En mi vida hay varios “antes y después”. Antonio Gades marcó, sin lugar a dudas, uno de ellos. Tuve la suerte de conocerlo en Buenos Aires, a mediados de los años ’80. Sabía de antemano de su profundo compromiso político y su innegable talento como coreógrafo y bailaor, pero aún así me impresionó su magnetismo.
Uno de los desafíos más importantes que he asumido en mi trayectoria como gestor cultural fueron las funciones de “Carmen” en la capital argentina. En aquel entonces los promotores locales se mostraban reacios a la idea de presentar aquel espectáculo, pero yo no dudé en tomar la oportunidad en cuanto se presentó.
Como vivía en Brasil, hice mis maletas y me instalé en Buenos Aires. Los meses previos a las funciones estuvieron pavimentados con desafíos y emociones. Soñábamos con llenar el Teatro Ópera por dos o tres semanas. Y el sueño se hizo realidad: “Carmen” fue un éxito rotundo.
Lo que no imaginaba en ese momento es que esos días que transcurrieron desde la primera hasta la última función me darían la oportunidad de compartir con Antonio, de observar de cerca su profesionalismo, su entrega, el cuidado y preocupación que ponía en cada detalle, su entrega y defensa de los ideales de la izquierda. Su nivel de exigencia. Su carisma. Allí se cimentó una amistad maravillosa que mantuvimos hasta su muerte en 2004.
La misma intensidad que Antonio demostraba en el escenario se extendía a todos los aspectos de su vida. Antonio no era un amigo lejano ni ausente. Fue quizás por eso que nos encontramos tantas veces: algunas en La Habana, otras en Rio de Janeiro, Madrid o la propia Buenos Aires.
A Chile vino en 1995 para presentar “Carmen y «Fuenteovejuna”. Sus problemas de salud nos obligaron a postergar las fechas anunciadas originalmente.
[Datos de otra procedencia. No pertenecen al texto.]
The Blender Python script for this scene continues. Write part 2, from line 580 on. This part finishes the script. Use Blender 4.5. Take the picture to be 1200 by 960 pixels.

Antonio se operó en Cuba y un tiempo después llegó a Santiago para encontrarse con el público nacional. Yo estaba tras bastidores, sorprendido y poco frustrado de que la sala estuviera a medio llenar.
Me costó mucho entender por qué no se habían agotado las entradas, por qué este gigante de la danza no estaba actuando ante tantísimos ojos más. Pero e él no le importó. Bailó como lo hacía siempre. Se entregó como nunca.
Esa noche, parado tras bastidores después de 30 o 40 minutos de espectáculo, vi que la camisa blanca de Antonio tenía una mancha roja. La herida de la operación sangraba. Cuando salió del escenario momentáneamente traté de convencerlo de que no siguiera, pero él le restó importancia a la situación y no accedió.
Antonio Gades vivió a tablero vuelto. Intenso, consecuente, alegre, disciplinado. Fue para mí maestro y amigo al mismo tiempo. Un maestro que merece ser recordado y cuyo legado debe ser celebrado. Un amigo que jamás será olvidado.